**WHAT IS BEING ASKED**
Starting at the first line of the listing below, repeat each line up to and including the one containing "R = math.radians". Leave out pictures.

--- RECORDED DATA ---

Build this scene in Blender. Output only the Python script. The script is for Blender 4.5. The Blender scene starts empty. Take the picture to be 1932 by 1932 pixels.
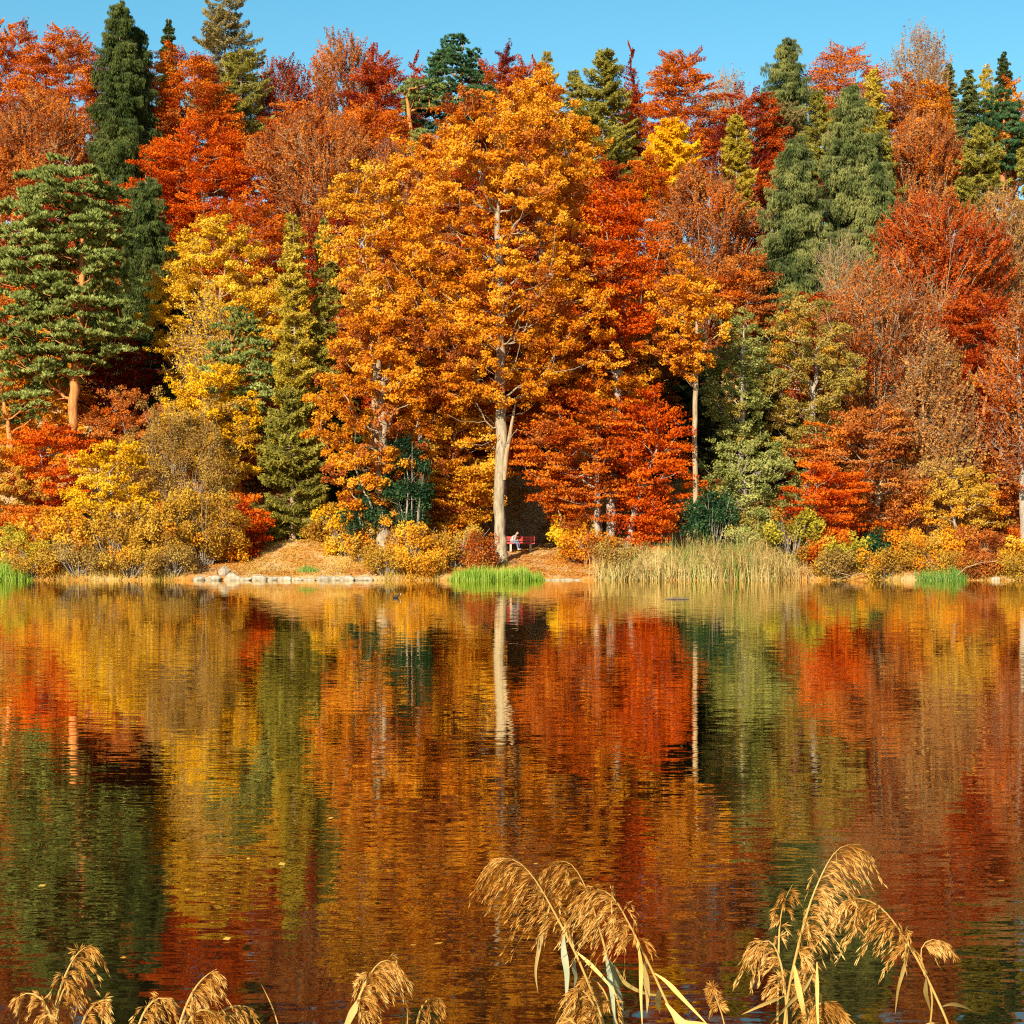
import bpy, math, random
import numpy as np
from mathutils import Vector, Matrix
PI = math.pi
R = math.radians

# ------------------------------------------------------------------ camera, light, exposure
scene = bpy.context.scene
COL = scene.collection
EYE = 3.2            # eye height over the lake
F = 3570.0           # focal length in units of a 1932 px wide picture
CX, HY = 966.0, 998.0
cam_d = bpy.data.cameras.new("camera"); cam = bpy.data.objects.new("camera", cam_d); COL.objects.link(cam)
cam.location = (0, 0, EYE); cam.rotation_euler = (R(90), 0, 0)
cam_d.sensor_width = 36; cam_d.lens = 36 * F / 1932; cam_d.shift_y = 32 / 1932
cam_d.clip_start = 0.1; cam_d.clip_end = 3000
scene.camera = cam

SUN_EL, SUN_AZ = 27.0, -22.0      # azimuth of the sun measured from straight behind the camera, minus = left
sdir = Vector((math.sin(R(SUN_AZ)) * math.cos(R(SUN_EL)), -math.cos(R(SUN_AZ)) * math.cos(R(SUN_EL)), math.sin(R(SUN_EL))))
sun_d = bpy.data.lights.new("sun", 'SUN'); sun = bpy.data.objects.new("sun", sun_d); COL.objects.link(sun)
sun_d.energy = 4.6; sun_d.angle = R(0.53); sun_d.color = (1.0, 0.93, 0.82)
sun.rotation_euler = sdir.to_track_quat('Z', 'Y').to_euler(); sun.location = (-60, -60, 60)

world = bpy.data.worlds.new("World"); scene.world = world; world.use_nodes = True
wn, wl = world.node_tree.nodes, world.node_tree.links
bg = wn['Background']; bg.inputs['Strength'].default_value = 0.09
sky = wn.new('ShaderNodeTexSky'); sky.sky_type = 'NISHITA'; sky.sun_disc = False
sky.sun_elevation = R(SUN_EL); sky.sun_rotation = math.atan2(sdir.x, sdir.y)
sky.air_density = 1.0; sky.dust_density = 0.3; sky.ozone_density = 1.0; sky.altitude = 400
hs = wn.new('ShaderNodeHueSaturation'); hs.inputs['Hue'].default_value = 0.475; hs.inputs['Saturation'].default_value = 1.38; hs.inputs['Value'].default_value = 1.0
wl.new(sky.outputs['Color'], hs.inputs['Color']); wl.new(hs.outputs['Color'], bg.inputs['Color'])

scene.view_settings.view_transform = 'Standard'; scene.view_settings.look = 'None'
scene.view_settings.exposure = 0.75; scene.view_settings.gamma = 1.0
scene.render.engine = 'CYCLES'
cy = scene.cycles
cy.max_bounces = 5; cy.diffuse_bounces = 3; cy.glossy_bounces = 2; cy.transmission_bounces = 2; cy.transparent_max_bounces = 4
cy.caustics_reflective = False; cy.caustics_refractive = False
cy.use_denoising = False; cy.use_adaptive_sampling = False
cy.pixel_filter_type = 'BLACKMAN_HARRIS'; cy.filter_width = 1.15

# ------------------------------------------------------------------ helpers
def px2x(px, Y): return (px - CX) / F * Y
def px2z(py, Y): return EYE - (py - HY) / F * Y
def P(px, py, Y): return np.array((px2x(px, Y), Y, px2z(py, Y)))

def tag(o, label=None, cat=None, group=None, kind=None):
    if label: o['label'] = label
    if cat: o['category'] = cat
    if group: o['group'] = group
    if kind: o['kind'] = kind
    return o
def empty(name, loc, label, cat, group=None):
    o = bpy.data.objects.new(name, None); COL.objects.link(o); o.location = loc
    return tag(o, label, cat, group)

class MB:
    """collects faces as numpy blocks and links them as ONE mesh object"""
    def __init__(s): s.v = []; s.f = []; s.a = []; s.n = 0; s.m = []; s.sm = []
    def add(s, V, Fc, att=None, mat=0, smooth=False):
        V = np.asarray(V, float).reshape(-1, 3); Fc = np.asarray(Fc, int)
        if len(Fc) == 0: return
        s.v.append(V); s.f.append(Fc + s.n); s.n += len(V)
        s.a.append(np.full(len(Fc), .5) if att is None else np.broadcast_to(np.asarray(att, float), (len(Fc),)))
        s.m.append(np.full(len(Fc), mat)); s.sm.append(np.full(len(Fc), smooth))
    def leaves(s, C, U, V, att=None, mat=0):
        """rhombus leaves: centre C, half axes U and V"""
        n = len(C)
        q = np.stack([C - U, C - V * 1.0 + U * .1, C + U, C + V * 1.0 + U * .1], 1).reshape(-1, 3)
        s.add(q, np.arange(4 * n).reshape(-1, 4), att, mat)
    def frusta(s, A, B, ra, rb, k=5, att=None, mat=0):
        A = np.asarray(A, float); B = np.asarray(B, float); n = len(A)
        if n == 0: return
        ra = np.broadcast_to(ra, (n,)); rb = np.broadcast_to(rb, (n,))
        d = B - A; L = np.linalg.norm(d, axis=1, keepdims=True) + 1e-9; d = d / L
        ref = np.where(np.abs(d[:, 2:3]) > .9, [[1., 0, 0]], [[0, 0, 1.]])
        u = np.cross(d, ref); u /= np.linalg.norm(u, axis=1, keepdims=True) + 1e-9; w = np.cross(d, u)
        an = np.arange(k) * 2 * PI / k
        ring = u[:, None] * np.cos(an)[None, :, None] + w[:, None] * np.sin(an)[None, :, None]
        q = np.concatenate([A[:, None] + ring * ra[:, None, None], B[:, None] + ring * rb[:, None, None]], 1)
        i = np.arange(k); j = (i + 1) % k
        f = np.stack([i, i + k, j + k, j], 1)
        f = (f[None] + (np.arange(n) * 2 * k)[:, None, None]).reshape(-1, 4)
        s.add(q.reshape(-1, 3), f, None if att is None else np.repeat(att, k), mat, True)
    def tube(s, pts, rad, k=10, mat=0, wob=0, cap=True, seed=0):
        pts = np.asarray(pts, float); n = len(pts); rad = np.broadcast_to(rad, (n,))
        d = np.gradient(pts, axis=0); d /= np.linalg.norm(d, axis=1, keepdims=True) + 1e-9
        u0 = np.cross(d[0], (0, 1., 0)) if abs(d[0][1]) < .9 else np.cross(d[0], (1., 0, 0)); u0 /= np.linalg.norm(u0)
        rs = np.random.RandomState(seed)
        an = np.arange(k) * 2 * PI / k; V = []
        for i in range(n):
            u0 = u0 - d[i] * np.dot(u0, d[i]); u0 /= np.linalg.norm(u0) + 1e-9; w = np.cross(d[i], u0)
            rr = rad[i] * (1 + wob * rs.uniform(-1, 1, k))
            V.append(pts[i] + (u0[None] * np.cos(an)[:, None] + w[None] * np.sin(an)[:, None]) * rr[:, None])
        a = np.arange(k); b = (a + 1) % k
        f = np.concatenate([np.stack([a + i * k, b + i * k, b + i * k + k, a + i * k + k], 1) for i in range(n - 1)])
        s.add(np.concatenate(V), f, None, mat, True)
        if cap:
            for base, cpt in ((0, pts[0]), ((n - 1) * k, pts[-1])):
                ringv = V[0] if base == 0 else V[-1]
                s.add(np.concatenate([ringv, [cpt, cpt]]), np.stack([a, b, np.full(k, k), np.full(k, k + 1)], 1)[:, [0, 1, 2]], None, mat, True)
    def box(s, x0, x1, y0, y1, z0, z1, mat=0, M=None):
        c = np.array([(x, y, z) for x in (x0, x1) for y in (y0, y1) for z in (z0, z1)], float)
        if M is not None: c = c @ np.array(M.to_3x3()).T + np.array(M.translation)
        s.add(c, [(0, 1, 3, 2), (4, 6, 7, 5), (0, 4, 5, 1), (2, 3, 7, 6), (0, 2, 6, 4), (1, 5, 7, 3)], None, mat)
    def build(s, name, mats, parent=None, bevel=0):
        me = bpy.data.meshes.new(name)
        V = np.concatenate(s.v)
        cnt = np.concatenate([np.full(len(f), f.shape[1]) for f in s.f]); idx = np.concatenate([f.ravel() for f in s.f])
        me.vertices.add(len(V)); me.vertices.foreach_set('co', V.astype(np.float32).ravel())
        me.loops.add(len(idx)); me.loops.foreach_set('vertex_index', idx.astype(np.int32))
        me.polygons.add(len(cnt)); me.polygons.foreach_set('loop_start', np.concatenate([[0], np.cumsum(cnt)[:-1]]).astype(np.int32))
        me.polygons.foreach_set('loop_total', cnt.astype(np.int32))
        me.polygons.foreach_set('material_index', np.concatenate(s.m).astype(np.int32))
        me.polygons.foreach_set('use_smooth', np.concatenate(s.sm))
        at = me.attributes.new('v', 'FLOAT', 'FACE'); at.data.foreach_set('value', np.concatenate(s.a).astype(np.float32))
        me.update(calc_edges=True)
        for m in (mats if isinstance(mats, (list, tuple)) else [mats]): me.materials.append(m)
        o = bpy.data.objects.new(name, me); COL.objects.link(o); o.parent = parent
        if bevel:
            b = o.modifiers.new('b', 'BEVEL'); b.width = bevel; b.segments = 2
        return o

# ------------------------------------------------------------------ materials
def newmat(name):
    m = bpy.data.materials.new(name); m.use_nodes = True
    n, l = m.node_tree.nodes, m.node_tree.links
    for x in list(n): n.remove(x)
    out = n.new('ShaderNodeOutputMaterial'); return m, n, l, out
def ramp(n, stops):
    r = n.new('ShaderNodeValToRGB'); e = r.color_ramp.elements
    while len(e) < len(stops): e.new(.5)
    for i, (p, c) in enumerate(stops): e[i].position = p; e[i].color = (*c, 1)
    return r
def leafmat(name, dark, mid, light, trans=.22, nscale=.35):
    m, n, l, out = newmat(name)
    at = n.new('ShaderNodeAttribute'); at.attribute_name = 'v'
    g = n.new('ShaderNodeNewGeometry')
    no = n.new('ShaderNodeTexNoise'); no.inputs['Scale'].default_value = nscale; no.inputs['Detail'].default_value = 3
    l.new(g.outputs['Position'], no.inputs['Vector'])
    ma = n.new('ShaderNodeMath'); ma.operation = 'MULTIPLY_ADD'; ma.inputs[1].default_value = 1.9; ma.inputs[2].default_value = -.95
    l.new(no.outputs['Fac'], ma.inputs[0])
    ad = n.new('ShaderNodeMath'); ad.operation = 'ADD'; l.new(ma.outputs[0], ad.inputs[0]); l.new(at.outputs['Fac'], ad.inputs[1])
    r = ramp(n, [(.0, dark), (.5, mid), (1., light)]); l.new(ad.outputs[0], r.inputs[0])
    d = n.new('ShaderNodeBsdfDiffuse'); t = n.new('ShaderNodeBsdfTranslucent'); mx = n.new('ShaderNodeMixShader'); mx.inputs[0].default_value = trans
    l.new(r.outputs[0], d.inputs[0]); l.new(r.outputs[0], t.inputs[0]); l.new(d.outputs[0], mx.inputs[1]); l.new(t.outputs[0], mx.inputs[2])
    l.new(mx.outputs[0], out.inputs[0]); return m
def barkmat(name, a, b, c=None, sc=2.5, patch=(.55, .62)):
    m, n, l, out = newmat(name)
    tc = n.new('ShaderNodeTexCoord'); mp = n.new('ShaderNodeMapping'); mp.inputs['Scale'].default_value = (sc * 3, sc * 3, sc * .7)
    l.new(tc.outputs['Object'], mp.inputs[0])
    no = n.new('ShaderNodeTexNoise'); no.inputs['Scale'].default_value = 1; no.inputs['Detail'].default_value = 6; no.inputs['Roughness'].default_value = .7
    l.new(mp.outputs[0], no.inputs['Vector'])
    r = ramp(n, [(.3, a), (.65, b)]); l.new(no.outputs['Fac'], r.inputs[0]); colr = r.outputs[0]
    if c:
        n2 = n.new('ShaderNodeTexNoise'); n2.inputs['Scale'].default_value = .55; n2.inputs['Detail'].default_value = 5
        l.new(tc.outputs['Object'], n2.inputs['Vector'])
        r2 = ramp(n, [(patch[0], (0, 0, 0)), (patch[1], (1, 1, 1))]); l.new(n2.outputs['Fac'], r2.inputs[0])
        mx = n.new('ShaderNodeMix'); mx.data_type = 'RGBA'; l.new(r2.outputs[0], mx.inputs[0]); l.new(colr, mx.inputs[6]); mx.inputs[7].default_value = (*c, 1); colr = mx.outputs[2]
    p = n.new('ShaderNodeBsdfPrincipled'); p.inputs['Roughness'].default_value = .9; p.inputs['Specular IOR Level'].default_value = .2
    bp = n.new('ShaderNodeBump'); bp.inputs['Strength'].default_value = .5; bp.inputs['Distance'].default_value = .04
    l.new(no.outputs['Fac'], bp.inputs['Height']); l.new(bp.outputs[0], p.inputs['Normal'])
    l.new(colr, p.inputs['Base Color']); l.new(p.outputs[0], out.inputs[0]); return m
def simple(name, col, rough=.7, spec=.3, col2=None, sc=8):
    m, n, l, out = newmat(name)
    p = n.new('ShaderNodeBsdfPrincipled'); p.inputs['Roughness'].default_value = rough; p.inputs['Specular IOR Level'].default_value = spec
    tc = n.new('ShaderNodeTexCoord'); no = n.new('ShaderNodeTexNoise'); no.inputs['Scale'].default_value = sc; no.inputs['Detail'].default_value = 5
    l.new(tc.outputs['Object'], no.inputs['Vector'])
    c2 = col2 or tuple(x * .7 for x in col)
    r = ramp(n, [(.3, c2), (.7, col)]); l.new(no.outputs['Fac'], r.inputs[0]); l.new(r.outputs[0], p.inputs['Base Color'])
    l.new(p.outputs[0], out.inputs[0]); return m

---

**FULL ANSWER**
Build this scene in Blender. Output only the Python script. The script is for Blender 4.5. The Blender scene starts empty. Take the picture to be 1932 by 1932 pixels.
import bpy, math, random
import numpy as np
from mathutils import Vector, Matrix
PI = math.pi
R = math.radians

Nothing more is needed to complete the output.